Planification urbaine
D’autres leviers sont en effet mobilisables : qualité des véhicules et du revêtement routier notamment. La mission recommande ainsi que les moyens de l’exploitation et de l’aménagement routier (giratoires plutôt que feux rouges, par exemple), de la mutation du tissu et des usages urbains soient plus mobilisés.
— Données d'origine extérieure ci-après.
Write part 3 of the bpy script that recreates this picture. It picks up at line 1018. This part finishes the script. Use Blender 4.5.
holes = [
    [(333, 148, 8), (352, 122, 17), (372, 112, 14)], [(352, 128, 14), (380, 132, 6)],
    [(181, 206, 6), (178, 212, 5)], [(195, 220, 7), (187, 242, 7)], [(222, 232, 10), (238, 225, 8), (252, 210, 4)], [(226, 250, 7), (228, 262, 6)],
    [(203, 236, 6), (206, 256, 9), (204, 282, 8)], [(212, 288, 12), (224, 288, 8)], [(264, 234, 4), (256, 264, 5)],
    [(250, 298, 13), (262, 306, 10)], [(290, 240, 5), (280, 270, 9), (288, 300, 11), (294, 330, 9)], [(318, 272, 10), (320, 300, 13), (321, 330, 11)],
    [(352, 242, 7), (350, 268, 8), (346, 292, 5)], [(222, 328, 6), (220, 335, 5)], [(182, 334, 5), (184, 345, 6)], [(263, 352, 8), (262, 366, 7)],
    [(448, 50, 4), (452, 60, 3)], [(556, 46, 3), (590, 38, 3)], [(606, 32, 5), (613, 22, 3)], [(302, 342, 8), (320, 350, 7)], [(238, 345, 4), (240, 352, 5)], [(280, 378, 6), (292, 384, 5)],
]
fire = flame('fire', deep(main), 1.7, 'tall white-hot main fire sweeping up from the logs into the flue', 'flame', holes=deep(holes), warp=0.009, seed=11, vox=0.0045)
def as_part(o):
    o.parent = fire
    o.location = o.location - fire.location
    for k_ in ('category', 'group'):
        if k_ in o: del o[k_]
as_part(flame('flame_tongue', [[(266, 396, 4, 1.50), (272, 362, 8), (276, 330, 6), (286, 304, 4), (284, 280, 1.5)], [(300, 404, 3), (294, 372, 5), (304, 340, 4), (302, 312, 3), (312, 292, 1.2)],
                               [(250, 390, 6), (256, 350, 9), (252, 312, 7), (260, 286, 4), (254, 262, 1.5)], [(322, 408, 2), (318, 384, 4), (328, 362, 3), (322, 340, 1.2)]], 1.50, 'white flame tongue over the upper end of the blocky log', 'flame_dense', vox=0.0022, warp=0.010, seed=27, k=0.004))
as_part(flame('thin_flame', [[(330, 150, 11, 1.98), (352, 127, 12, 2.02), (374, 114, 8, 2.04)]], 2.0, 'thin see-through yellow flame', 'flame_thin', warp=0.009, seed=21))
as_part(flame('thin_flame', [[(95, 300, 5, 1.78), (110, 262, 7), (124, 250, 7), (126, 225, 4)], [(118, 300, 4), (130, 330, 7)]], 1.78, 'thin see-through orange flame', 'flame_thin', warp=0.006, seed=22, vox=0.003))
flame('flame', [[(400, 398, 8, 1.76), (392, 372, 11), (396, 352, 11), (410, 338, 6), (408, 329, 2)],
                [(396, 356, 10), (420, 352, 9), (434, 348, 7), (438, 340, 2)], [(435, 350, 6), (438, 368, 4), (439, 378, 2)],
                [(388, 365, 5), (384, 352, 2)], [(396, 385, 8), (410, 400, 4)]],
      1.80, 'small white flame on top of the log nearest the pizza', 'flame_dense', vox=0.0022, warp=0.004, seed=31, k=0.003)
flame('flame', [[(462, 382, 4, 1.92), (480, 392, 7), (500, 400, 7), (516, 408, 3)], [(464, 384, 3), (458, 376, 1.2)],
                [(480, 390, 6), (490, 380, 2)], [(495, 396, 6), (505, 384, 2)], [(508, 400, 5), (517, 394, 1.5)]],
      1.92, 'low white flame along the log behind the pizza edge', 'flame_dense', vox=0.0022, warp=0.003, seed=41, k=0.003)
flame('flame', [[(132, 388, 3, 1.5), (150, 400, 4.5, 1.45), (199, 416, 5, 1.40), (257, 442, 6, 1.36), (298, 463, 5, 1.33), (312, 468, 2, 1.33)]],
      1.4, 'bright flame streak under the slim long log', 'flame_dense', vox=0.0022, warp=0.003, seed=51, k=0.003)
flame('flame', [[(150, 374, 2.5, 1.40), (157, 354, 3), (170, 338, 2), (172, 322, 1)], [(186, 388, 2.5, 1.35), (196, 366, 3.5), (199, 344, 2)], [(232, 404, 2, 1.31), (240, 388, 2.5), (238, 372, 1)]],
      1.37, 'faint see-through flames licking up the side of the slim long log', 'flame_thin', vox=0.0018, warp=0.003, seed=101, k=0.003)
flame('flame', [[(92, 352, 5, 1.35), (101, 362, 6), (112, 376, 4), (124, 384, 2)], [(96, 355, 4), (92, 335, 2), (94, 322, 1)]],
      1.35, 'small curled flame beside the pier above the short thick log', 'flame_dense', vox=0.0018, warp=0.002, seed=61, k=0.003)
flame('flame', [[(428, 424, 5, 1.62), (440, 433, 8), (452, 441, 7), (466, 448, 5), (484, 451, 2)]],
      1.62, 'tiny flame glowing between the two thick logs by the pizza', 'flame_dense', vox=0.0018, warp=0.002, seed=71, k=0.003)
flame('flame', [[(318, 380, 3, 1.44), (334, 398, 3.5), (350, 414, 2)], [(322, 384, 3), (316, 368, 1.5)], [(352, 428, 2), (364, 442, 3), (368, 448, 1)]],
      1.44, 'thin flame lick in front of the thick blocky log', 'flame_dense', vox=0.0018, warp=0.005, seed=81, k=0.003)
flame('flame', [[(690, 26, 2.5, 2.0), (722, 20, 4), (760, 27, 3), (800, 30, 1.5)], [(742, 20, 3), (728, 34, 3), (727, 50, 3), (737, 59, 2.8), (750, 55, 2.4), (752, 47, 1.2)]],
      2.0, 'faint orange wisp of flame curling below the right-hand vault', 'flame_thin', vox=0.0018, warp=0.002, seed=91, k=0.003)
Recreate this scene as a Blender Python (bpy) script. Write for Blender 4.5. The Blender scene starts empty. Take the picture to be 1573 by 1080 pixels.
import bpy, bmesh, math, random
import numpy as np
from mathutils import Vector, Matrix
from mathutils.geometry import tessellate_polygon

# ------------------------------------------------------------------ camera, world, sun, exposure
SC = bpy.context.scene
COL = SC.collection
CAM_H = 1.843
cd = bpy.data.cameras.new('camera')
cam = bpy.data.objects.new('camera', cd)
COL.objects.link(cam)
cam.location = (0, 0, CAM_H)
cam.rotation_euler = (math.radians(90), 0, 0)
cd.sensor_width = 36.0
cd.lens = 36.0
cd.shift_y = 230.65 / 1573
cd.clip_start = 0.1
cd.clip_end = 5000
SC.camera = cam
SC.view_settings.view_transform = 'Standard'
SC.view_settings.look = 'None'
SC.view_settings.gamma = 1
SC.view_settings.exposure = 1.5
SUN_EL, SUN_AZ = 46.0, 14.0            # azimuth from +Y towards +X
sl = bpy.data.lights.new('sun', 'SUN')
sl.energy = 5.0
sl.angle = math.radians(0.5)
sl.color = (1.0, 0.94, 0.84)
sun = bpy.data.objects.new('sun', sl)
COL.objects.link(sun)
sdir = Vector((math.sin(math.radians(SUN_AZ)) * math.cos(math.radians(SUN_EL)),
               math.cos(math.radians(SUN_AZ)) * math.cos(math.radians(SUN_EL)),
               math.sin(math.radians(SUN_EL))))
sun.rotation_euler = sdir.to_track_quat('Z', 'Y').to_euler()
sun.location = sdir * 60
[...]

Une autre piste consisterait à intégrer davantage le bruit dans la planification urbaine. Au sein du PLU (plan local d’urbanisme) serait développé un volet bruit, présentant un plan d’actions, ce dernier “valant” PPBE. Les cartes de bruit seraient alors annexées au PLU et intégrées dans le futur outil Géoportail. Le lien avec le règlement de chaque zone serait plus aisé, il préciserait par exemple les limitations à la construction des logements ou des établissements accueillant des personnes sensibles dans les zones les plus exposées. Le bruit gagnerait pareillement à être intégré dans toutes les politiques de qualité environnementale (éco-conception, éco-construction, éco-quartier, éco-conduite…) dont il est le plus souvent absent. Partant du constat que plus de la moitié des bâtiments neufs ne sont pas conformes à la réglementation acoustique, la mission suggère “de concevoir un nouveau dispositif de contrôle pour assurer à l’habitant un logement neuf conforme”.
Les démarches conduites au titre de la transition énergétique et dans les projets portés par l’Anah sont également identifiés comme une opportunité pour combiner rénovation acoustique et thermique.